Least favourite brand  is very easy. The IBM badged electric golf ball machine which was almost hate at first sight. It was the boss's secretary's machine and I had to use it when she was using the old manual Royal which she did most of the time as she hated the thing as well. I was told to avoid Olivetti portables in my youth, light and very popular with sales reps and journalist as they had a short service life although the local typewriter shop made a good living selling them. I bought one on Ebay, it was like my Fiat car I had in the 70's, they both fell apart.

So I my favourite brand is Empire (?) maybe not for the best of reasons but there is no accounting for taste is there.
 

 

10-3-2015 07:44:21  #30


Re: Favorite/Least favorite brands

retro wrote:

I don't have a favourite brand but I do have favourite machines  

I find recollections such as yours absolutely riveting to read as it represents first hand knowledge and experience of typewriters from a time when they were standard equipment in both the home and office.

I learned to type on a manual typewriter in school, and we had a Smith-Corona Electric at home that I used for all of my school assignments (my mother, who is now 90, still owns it), but I was too young to have had an appreciation of the various makes and models that were available back then. And by the time I was finishing high school (more accurately, it was finished with me) the standard typewriter had become those souless electronic machines with built-in word processors - and the personal PC was beginning to gain ground. In other words, I just missed the swan song of the mechanical typewriter and consequently didn't develop any brand preferences until far more recently when I started to use and collect them.
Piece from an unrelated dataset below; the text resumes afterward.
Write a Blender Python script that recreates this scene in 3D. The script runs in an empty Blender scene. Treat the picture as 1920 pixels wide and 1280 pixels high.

Part of the reason I like to read the personal preferences of those who used typewriters during their heyday is that they tend to filter out the aesthetic impact the machines have and focus on more practical criteria. The opposite is true today; current typewriter buyers – even collectors – are more often swayed by the visual appeal and the perceived rarity of a machine than they are with its performance and durability, which is really what the subject of this thread is about. 


The pronoun has always been capitalized in the English language for more than 700 years.